Transcorp’s sustained success in Nigeria’s turbulent power sector can be traced to its strategic positioning across key operational and social pillars. At the core is its relatively stable access to gas, an advantage in a market where many gas-powered plants remain idle due to chronic shortages. Being a player in the energy sector, this is understandable for Transcorp Group but may be difficult for other organisations. This reliability in fuel supply has allowed the company to maintain consistent generation levels while others struggle with downtime.

Regular plant upgrades, predictive maintenance, and real-time performance monitoring systems should enable GenCos to maximise output and reduce inefficiencies. They have to combine this with a disciplined financial model, marked by a lean operational structure, efficient procurement practices, and a deliberate reinvestment strategy.

Through initiatives such as the Transcorp Power schools, skills development programmes and bursary awards, the company has embedded itself within its immediate environment, fostering goodwill, stability and long-term social investment that reinforce its licence to operate.

Still, industry observers warn that the sector’s woes could yet affect even the most resilient players unless deeper reforms are undertaken. Experts advocate urgent recapitalisation of the power market, a debt securitisation mechanism for GenCos, improved transparency in metering and billing, and liberalisation of market rules to allow bilateral contracts and competitive tariffs.

Meanwhile, the Transmission Company of Nigeria (TCN), which links GenCos to DisCos through a centralised grid, continues to battle transmission constraints, technical losses, and infrastructure gaps—issues that further weaken the entire energy value chain. Transcorp Power may be proving what is possible with operational efficiency and disciplined management, but the broader power sector remains structurally broken.

GenCos’ strong showing comes against a backdrop of crisis in Nigeria’s power sector. Generations across the national grid have struggled to stay above 4,500MW, a far cry from the over 13,000MW installed capacity nationwide. At the heart of the problem is a N4 trillion liquidity gap, which has left most GenCos and gas suppliers starved of liquidity.

Recently, the Association of Power Generation Companies (APGC) raised the alarm that mounting unpaid invoices, totalling N2 trillion from 2024 operations and N1.9 trillion in legacy debt could force plants offline. The group warned that GenCos was considering a full shutdown unless urgent interventions were made.

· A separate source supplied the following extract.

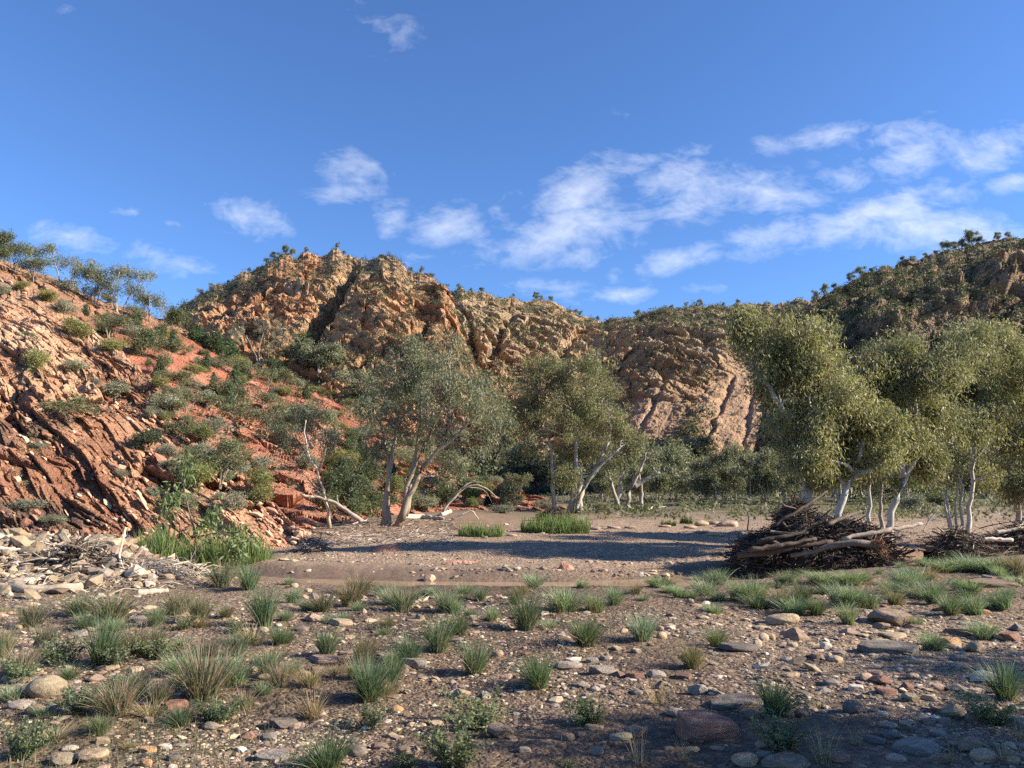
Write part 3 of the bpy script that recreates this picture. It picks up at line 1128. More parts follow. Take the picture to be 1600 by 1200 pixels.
# shrub kinds, unit size (1 high, 1 wide) -------------------------------------------------
def shrub_mesh(kind, seed):
    rng = np.random.default_rng(seed)
    if kind == 'c':
        blobs = [((rng.uniform(-.06, .06), rng.uniform(-.06, .06), z), (w, w, .16)) for z, w in ((.15, .40), (.3, .42), (.45, .36), (.6, .28), (.75, .2), (.9, .1))]
        blobs += [((rng.uniform(-.3, .3), rng.uniform(-.3, .3), rng.uniform(.15, .55)), (.16, .16, .14)) for _ in range(4)]
        n, l, L, W_, cr, pal = 130, 26, .085, .018, .07, [(.065, .105, .045), (.08, .12, .052), (.055, .085, .04)]
    elif kind == 's':
        blobs = [((rng.uniform(-.28, .28), rng.uniform(-.28, .28), rng.uniform(.25, .62)), (.25, .25, .26)) for _ in range(7)]
        n, l, L, W_, cr, pal = 110, 26, .06, .016, .08, [(.24, .245, .175), (.20, .21, .145), (.27, .27, .195)]
    elif kind == 'y':
        blobs = [((rng.uniform(-.25, .25), rng.uniform(-.25, .25), rng.uniform(.3, .65)), (.27, .27, .28)) for _ in range(7)]
        n, l, L, W_, cr, pal = 120, 28, .08, .013, .08, [(.23, .23, .085), (.19, .20, .075), (.26, .245, .10)]
    elif kind == 'd':
        blobs = [((rng.uniform(-.3, .3), rng.uniform(-.3, .3), rng.uniform(.25, .8)), (.24, .24, .22)) for _ in range(9)]
        n, l, L, W_, cr, pal = 120, 24, .075, .016, .08, [(.10, .125, .06), (.12, .14, .07), (.085, .105, .05)]
    else:
        blobs = [((rng.uniform(-.42, .42), rng.uniform(-.42, .42), rng.uniform(.4, .92)), (.2, .2, .12)) for _ in range(10)]
        n, l, L, W_, cr, pal = 100, 20, .07, .013, .075, [(.17, .18, .10), (.145, .16, .085), (.20, .205, .12), (.125, .14, .075)]
    st = []
    for _ in range(5):
        a = rng.uniform(0, 6.28)
        r = rng.uniform(.1, .3)
        st.append(([(.03 * math.cos(a), .03 * math.sin(a), -.08), (.4 * r * math.cos(a), .4 * r * math.sin(a), .2), (r * math.cos(a), r * math.sin(a), .5)], .022, .008))
    tm, cm = tree_mesh(st, blobs, n, l, L, W_, cr, pal, (.23, .18, .13) if kind != 'o' else (.33, .27, .2), seed, .4, .25, .2 if kind in 'cy' else .5)
    tm.name, cm.name = 'stem', 'foliage'
    return tm, cm


SHRUB = {k: [shrub_mesh(k, 900 + 10 * i + j) for j in range(3)] for i, k in enumerate('csydo')}
SHRUB_NAME = {'c': 'cypress_pine', 's': 'saltbush', 'y': 'green_shrub', 'd': 'dark_shrub', 'o': 'acacia_shrub'}
SHRUB_CAT = {'c': 'small tree', 's': 'shrub', 'y': 'shrub', 'd': 'shrub', 'o': 'shrub'}
SHRUBS = []


def put_shrub(kind, loc, w, h, label=None, px=None):
    rng = RNG
    tm, cm = SHRUB[kind][rng.integers(0, 3)]
    e = empty(SHRUB_NAME[kind], loc, label or '', SHRUB_CAT[kind], None, rng.uniform(0, 6.28))
    e.scale = (w, w, h)
    s = link('stem', tm, e)
    f = link('foliage', cm, e)
    k = rng.uniform(.8, 1.2)
    f.color = (k * rng.uniform(.93, 1.07), k, k * rng.uniform(.9, 1.1), 1)
    SHRUBS.append(dict(o=e, kind=kind, px=px, w=w, h=h, label=label))
    return e


# grass tufts, unit height ----------------------------------------------------------------
def blades(n, rng, r0, lean, hmin, hmax, wd, k=5, curl=.5, cx=0, cy=0):
    a = rng.uniform(0, 6.283, n)
    rr = r0 * np.sqrt(rng.uniform(0, 1, n))
    b = np.stack([cx + rr * np.cos(a), cy + rr * np.sin(a), np.full(n, -.03)], 1)
    a2 = a + rng.normal(0, .5, n)
    out = np.stack([np.cos(a2), np.sin(a2), np.zeros(n)], 1)
    h = rng.uniform(hmin, hmax, n)
    le = lean * np.clip(rr / r0, .1, 1) * rng.uniform(.5, 1.4, n)
    t = np.linspace(0, 1, k)
    P = b[:, None] + out[:, None] * (le * h)[:, None, None] * (t ** (1 + curl))[None, :, None]
    P[:, :, 2] += (h[:, None] * (t - .22 * np.minimum(le, 1.2)[:, None] * t ** 2.4))
    sd = np.cross(out, np.array([0, 0, 1.0])) + rng.normal(0, .5, (n, 3))
    sd /= np.linalg.norm(sd, axis=1, keepdims=True)
    w = wd * (1 - t) ** .6
    V = np.stack([P + sd[:, None] * w[None, :, None], P - sd[:, None] * w[None, :, None]], 2).reshape(n, k * 2, 3)
    i = np.arange(k - 1) * 2
    q = np.stack([i, i + 1, i + 3, i + 2], 1)
    F = (np.arange(n) * k * 2)[:, None, None] + q[None]
    return V.reshape(-1, 3), [F.reshape(-1, 4)], k * 2


def tuft_mesh(kind, seed):
    rng = np.random.default_rng(seed)
    mb = MB()

    def add(n, pal, *a, **kw):
        v, f, m = blades(n, rng, *a, **kw)
        pal = np.array(pal)
        c = pal[rng.integers(0, len(pal), n)] * rng.uniform(.75, 1.25, (n, 1))
        mb.add(v, f, np.repeat(c, m, 0))
    G = [(.105, .16, .08), (.085, .135, .07), (.125, .175, .095), (.15, .175, .09)]
    S = [(.20, .27, .165), (.17, .24, .14), (.235, .29, .185), (.26, .28, .17)]
    B = [(.24, .175, .12), (.20, .14, .10), (.28, .215, .15)]
    Y = [(.34, .27, .16), (.28, .22, .13), (.40, .32, .2)]
    if kind == 'g':
        add(330, G, .17, .75, .55, 1.05, .009)
        add(60, G, .2, 1.0, .3, .7, .010)
        add(45, Y, .2, 1.1, .25, .75, .008)
    elif kind == 's':
        for _ in range(3):
            x, y = rng.uniform(-.22, .22, 2)
            add(140, S, .18, .95, .45, 1.0, .011, cx=x, cy=y)
        add(40, Y, .3, .9, .2, .6, .009)
    elif kind == 'b':
        add(220, G + B[:1], .19, .75, .5, .9, .009)
        add(170, B, .2, .75, .6, 1.12, .007)
        add(50, Y, .22, .9, .3, .8, .008)
    elif kind == 'y':
        add(190, Y, .2, .9, .3, .95, .009)
        add(60, G, .18, .7, .3, .7, .009)
    elif kind == 'x':        # dead stalks
        add(34, Y, .25, .7, .5, 1.1, .011, curl=.2)
        add(40, B, .22, 1.1, .2, .55, .010)
    else:                    # 'l' leafy herb: stems carrying small leaves
        n = 34
        v, f, m = blades(n, rng, .22, .75, .5, 1.0, .009)
        mb.add(v, f, (.13, .12, .07))
        P = v.reshape(n, 5, 2, 3).mean(2)
        f4 = rng.uniform(.15, 1, (n, 26))
        i = np.clip((f4 * 4).astype(int), 0, 3)
        fr = (f4 * 4 - i)[..., None]
        j = np.arange(n)[:, None]
        cen = (P[j, i] * (1 - fr) + P[j, i + 1] * fr).reshape(-1, 3)
        q, idx = leaves_np(cen, .02, 2, .085, .018, rng, -.2, 1)
        pal = np.array([(.13, .165, .08), (.16, .195, .10), (.10, .13, .065), (.20, .215, .125)])
        c = pal[rng.integers(0, 4, len(q))] * rng.uniform(.8, 1.2, (len(q), 1))
        mb.add(q.reshape(-1, 3), [np.arange(len(q) * 4).reshape(-1, 4)], np.repeat(c, 4, 0))
        add(14, Y, .2, .6, .7, 1.2, .006)
    V_ = np.concatenate(mb.v)
    k_ = .5 / np.percentile(np.hypot(V_[:, 0], V_[:, 1]), 88)
    for a_ in mb.v:
        a_[:, :2] *= k_
    return mb.mesh('grass_tuft', M_GRASS)


TUFT = {k: [tuft_mesh(k, 300 + 10 * i + j) for j in range(4)] for i, k in enumerate('gsbyxl')}
TUFT_NAME = {'g': 'rush_tuft', 's': 'grass_tuft', 'b': 'grass_tuft', 'y': 'straw_tuft', 'x': 'dead_stalks', 'l': 'leafy_herb'}
TUFTS = []


def put_tuft(kind, px, py, w, h):
    p = hit(px, py)
    if p is None:
        return
    D = p.y
    Wd, H = w / FPX * D, h / FPX * D
    o = link(TUFT_NAME[kind], TUFT[kind][RNG.integers(0, 4)], None, (p.x, p.y + .1 * Wd, p.z - .01))
    o.rotation_euler = (RNG.normal(0, .1), RNG.normal(0, .1), RNG.uniform(0, 6.28))
    ks = max(Wd * .94, .5 * H) * RNG.uniform(.9, 1.15)
    o.scale = (ks * RNG.uniform(.82, 1.2), ks * RNG.uniform(.82, 1.2), H / .95)
    k = RNG.uniform(.85, 1.15)
    o.color = (k * RNG.uniform(.92, 1.1), k, k * RNG.uniform(.9, 1.08), 1)
    TUFTS.append(dict(o=o, kind=kind, px=(px, py - h * .5), w=Wd, h=H, D=D))


# ------------------------------------------------------------------ stones
def ico(sub):
    import bmesh
    bm = bmesh.new()
    bmesh.ops.create_icosphere(bm, subdivisions=sub, radius=1.0)
    v = np.array([x.co[:] for x in bm.verts])
    f = np.array([[q.index for q in p.verts] for p in bm.faces])
    bm.free()
    return v, f


ICO3, ICO3F = ico(4)
ICO1, ICO1F = ico(1)


def stone_mesh(kind, seed):
    rng = np.random.default_rng(seed)
    v = ICO3.copy()
    if kind == 'round':
        v *= (1 + .22 * fbm(v[:, 0] * .9 + seed, v[:, 1] * .9, v[:, 2] * .9, 3, seed))[:, None]
        ncut, lo, hi = 3, .72, .92
    elif kind == 'slab':
        ncut, lo, hi = 9, .55, .85
    else:
        ncut, lo, hi = 11, .52, .85
    for i in range(ncut):
        n = rng.normal(size=3)
        if kind == 'slab' and i > 1:
            n[2] *= .15
        n /= np.linalg.norm(n)
        if kind == 'slab' and i < 2:
            n = np.array([rng.normal() * .12, rng.normal() * .12, 1 if i else -1])
            n /= np.linalg.norm(n)
        d = v @ n
        c = rng.uniform(lo, hi)
        over = np.maximum(d - c, 0)
        v -= (over * .985)[:, None] * n
    v *= (1 + .05 * fbm(v[:, 0] * 3 + seed, v[:, 1] * 3, v[:, 2] * 3, 4, seed + 1))[:, None]
    v /= np.array([np.ptp(v[:, 0]), np.ptp(v[:, 1]), np.ptp(v[:, 2])])
    v -= (v.max(0) + v.min(0)) / 2
    me = mesh_np('stone', v, [ICO3F], None, True, (M_STONE,))
    if kind != 'round':
        me.set_sharp_from_angle(angle=math.radians(24))
    return me


STONE = {k: [stone_mesh(k, 40 + 20 * i + j) for j in range(6)] for i, k in enumerate(('round', 'slab', 'block'))}
SCOL = {'cream': (0.5, 0.385, 0.25), 'white': (0.58, 0.5, 0.4), 'tan': (0.37, 0.27, 0.165), 'olive tan': (0.31, 0.245, 0.15), 'grey': (0.24, 0.205, 0.17), 'dark grey': (0.125, 0.108, 0.09),
        'pink': (.39, .255, .185), 'red': (.24, .11, .075), 'red-brown': (.20, .085, .055), 'brown': (0.22, 0.15, 0.1), 'purple-brown': (0.2, 0.13, 0.105), 'orange': (.46, .25, .11), 'maroon': (.13, .06, .05), 'blue-grey': (0.14, 0.14, 0.14)}
for k_ in SCOL:
    SCOL[k_] = tuple(.74 * a + .26 * b for a, b in zip(SCOL[k_], (.235, .18, .13)))
ROCKS = []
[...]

APGC Chairman, Sani Bello, specifically noted that power generated by GenCos continues to be consumed in full without corresponding payment, adding that “We are owed N4 trillion with no bankable financing plan in sight. This situation is unsustainable.” The Nigerian Bulk Electricity Trading (NBET) Plc, which buys electricity from GenCos and sells to DisCos under vesting contracts, has been unable to meet its payment obligations due to poor remittance from the DisCos, many of whom cite high levels of energy theft, inadequate metering and low collection rates.